Involving the community
The researchers found that EV ownership was much lower among nonwhite populations and disadvantaged neighborhoods, than in more affluent, white communities, noted lead author Qiao Yu, a graduate student studying how to transition to a carbon-free future.
For example, as of 2020, about 45% of L.A. County residents lived in disadvantaged communities but owned only 18% of the county’s EVs. Nearly half of the county’s EVs (45%) were owned by the roughly one-quarter (26%) of people identifying as white. Among the Hispanic population, the numbers were reversed: despite representing 48% of the county, they owned only 26% of EVs.

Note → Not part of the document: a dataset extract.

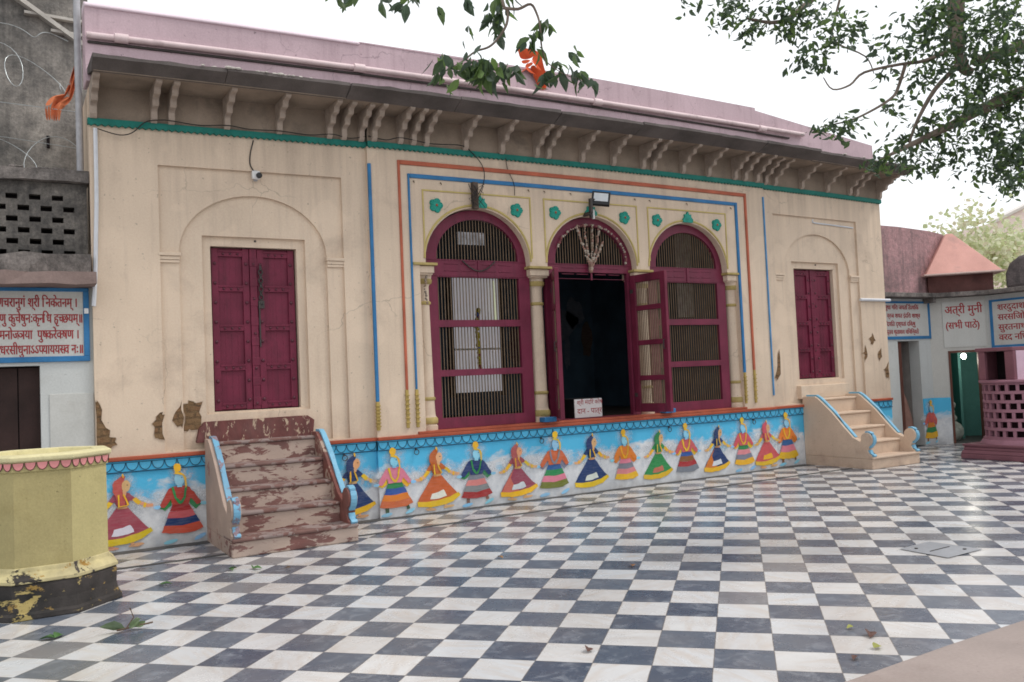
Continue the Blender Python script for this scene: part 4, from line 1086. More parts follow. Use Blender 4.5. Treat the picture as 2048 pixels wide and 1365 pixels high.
# ------------------------------------------------------------------ old building on the left
A = thing('old_building', 'blackened building at far left with tall stained wall, pierced brick parapet and white sign wall', 'building', (-1.5, .3, 0))
MB().plate(rect(-4.5, .19, 0, 2.52), [rect(-1.35, -.27, .0, 1.765)], .10, .30).build('wall', M['white_wall'], A, bevel=.006)
mb = MB(); mb.box(-.20, .165, .090, .1005, .5, 1.50); 
mb.build('plaster_panel', M['white_sign'], A, bevel=.004)
dd = MB().box(-1.36, -.265, .24, .28, .0, 1.77).build('door', M['dark'], A)
mb = MB()
for k in range(6): mb.box(-1.34+k*.18, -1.34+k*.18+.17, .225, .241, .02, 1.75)
mb.build('plank', paint('dark brown planks', (.035, .018, .016, 1), .3, 5, .6, .2), dd)
MB().box(-4.5, .19, .3, 2.2, 0, 2.5).build('rear_block', M['dark'], A)
sg = MB().box(-3.2, .092, .086, .104, 1.845, 2.44).build('sign_board', M['white_sign'], A)
mb = MB(); mb.box(-3.25, .142, .075, .106, 1.795, 1.845); mb.box(-3.25, .142, .075, .106, 2.44, 2.475); mb.box(.0925, .142, .075, .106, 1.8455, 2.4395)
mb.build('sign_border', M['blue'], sg, bevel=.004)
HALF = {}
def deva(mb, pieces, xr, z, size, y, sx=1.0, off=.0026):
    """set Devanagari right-aligned; a piece starting with '<' is a half letter (its right stem cut off)"""
    def width(t):
        cu = bpy.data.curves.new('tmp', 'FONT'); cu.body = t + '।'; cu.size = size
        ob = bpy.data.objects.new('tmp', cu); me = bpy.data.meshes.new_from_object(ob)
        w = max(v.co.x for v in me.vertices); bpy.data.objects.remove(ob); bpy.data.meshes.remove(me); bpy.data.curves.remove(cu); return w
    w0 = width('')
    seq = []; x = 0
    for p in pieces:
        if p.startswith('<'):
            g = p[1:]; w = width(g)-w0; cl = w-.135*size
            seq.append((g, x, cl)); x += cl*.97
        else:
            w = width(p)-w0; seq.append((p, x, None)); x += w
    for g, px, cl in seq:
        for q in range(3): mb.text(g, xr-(x-px)*sx+q*.0022-.0022, z+(q % 2)*.001, size, y-q*.0004, 0, cl, sx)
lines = [(['तृ', 'णचरानुगं', ' ', 'श्री', ' ', 'ि', 'नकेतनम्', ' ।'], .045, 2.298, .124, .565),
         (['ते पदांबुजं', ' कृणु', ' कुचेषु', 'नः', 'कृ', '<न', 'ि', 'ध', ' हृ', '<च', 'छयम्', '॥'], .088, 2.153, .124, .55),
         (['वल्गुवाक्यया', ' बुधमनो', '<ज', 'ञया', '  पु', '<ष', 'करे', '<क', 'षण', ' ।'], .055, 2.006, .124, .58),
         (['वीर मुह्यतीरधरसीधुनाऽऽ', '<प', 'या', 'यय', '<स', 'व', ' नः', '॥'], .088, 1.870, .124, .565)]
mb = MB()
for pc, xr, z, s_, sx in lines: deva(mb, [p for p in pc if p], xr, z, s_, .0835, sx)
mb.build('lettering', M['lettering'], sg)
MB().box(.098, .135, .055, .076, 2.235, 2.285).build('junction_box', M['cam_white'], A, bevel=.004)
# ledge, pierced parapet
def rough_beam(name, x0, x1, y0, y1, z0, z1, mat, seed, parent, amp=.012, n=26):
    r = random.Random(seed); vs = []; fs = []
    for i in range(n+1):
        xx = x0+(x1-x0)*i/n; j = lambda: r.uniform(-amp, amp)
        vs += [(xx, y0+j(), z0+j()), (xx, y0+j(), z1+j()), (xx, y1, z1), (xx, y1, z0)]
    for i in range(n):
        a = 4*i; b = a+4
        fs += [(a, a+1, b+1, b), (a+1, a+2, b+2, b+1), (a+2, a+3, b+3, b+2), (a+3, a, b, b+3)]
    fs += [(0, 3, 2, 1), (4*n, 4*n+1, 4*n+2, 4*n+3)]
    return MB().add(vs, fs).build(name, mat, parent)
rough_beam('ledge', -4.5, .185, -.22, .32, 2.475, 2.585, paint('brown ledge plaster', (.225, .165, .15, 1), .3, 3, .95, .6, (.08, .07, .065, 1), .7, 3), 2, A)
rough_beam('ledge', -4.5, .155, -.06, .31, 2.586, 2.765, M['old_ledge'], 3, A, .02)
holes = []
for rw in range(6):
    z = 3.318-rw*.103
    k = -24
    for k in range(-24, 1):
        xx = .088 - (0 if rw % 2 == 0 else .093) + k*.1855
        if xx+.048 < .10 or rw % 2 == 1:
            a, b = xx-.047, min(xx+.047, .125)
            if a > -4.4 and b-a > .03: holes.append(rect(a, b, z-.025, z+.025))
MB().plate(rect(-4.5, .15, 2.76, 3.46), holes, .14, .30).build('pierced_parapet', M['jali'], A)
MB().box(-4.5, .14, .55, .6, 2.7, 3.45).build('parapet_back', M['dark'], A)
rough_beam('parapet_cap', -4.5, .165, .06, .34, 3.461, 3.575, M['old_ledge'], 6, A, .012)
mb = MB(); r2 = random.Random(8)
for k in range(16): mb.ball((-.5+r2.random()*.45, .1+r2.random()*.1, 3.585), r2.uniform(.012, .03), 6, 4, (1.5, 1, .6))
mb.build('rubble', M['old_ledge'], A)
MB().box(-7, .32, 1.6, 1.9, 0, 9).build('tall_wall', M['old_wall'], A)
def beam(p, q, w, d):
    p, q = Vector(p), Vector(q); t = (q-p).normalized(); nn = Vector((-t.z, 0, t.x))*w/2
    vs = []
    for e in (p, q):
        for s in (-1, 1):
            for yy in (0, d): vs.append(e+nn*s+Vector((0, yy, 0)))
    return MB().add(vs, [(0, 1, 3, 2), (4, 6, 7, 5), (0, 4, 5, 1), (2, 3, 7, 6), (0, 2, 6, 4), (1, 5, 7, 3)])
rm = paint('pale ledge plaster', (.50, .47, .43, 1), .2, 4, .95, .4, (.15, .14, .13, 1), .7, 4)
beam((-.60, 1.50, 5.90), (.30, 1.50, 5.30), .045, .12).build('sloping_ledge', rm, A)
beam((-.30, 1.53, 5.60), (.9, 1.53, 5.57), .03, .08).build('string_course', rm, A)
beam((-.05, 1.53, 5.44), (.9, 1.53, 5.42), .03, .08).build('string_course', rm, A)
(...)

“We want to know why EV ownership is so much lower in disadvantaged communities, and find ways to change that,” Yu said. “We’re talking to community-based organizations to ask, what are your barriers to adopting EVs? Do you have access to charging stations? Do you know the pros and cons of EVs? Do you know about rebates? We want to make sure they’re involved in deciding what policies would help them.”
To make sure disadvantaged communities get a voice in the solution, Zhu said, the researchers’ ongoing EV studies will continue to include community-based organizations that can answer those questions from first-person experience. “We need to better understand the barriers that aren’t just financial,” she said. “We want the communities to have a say.”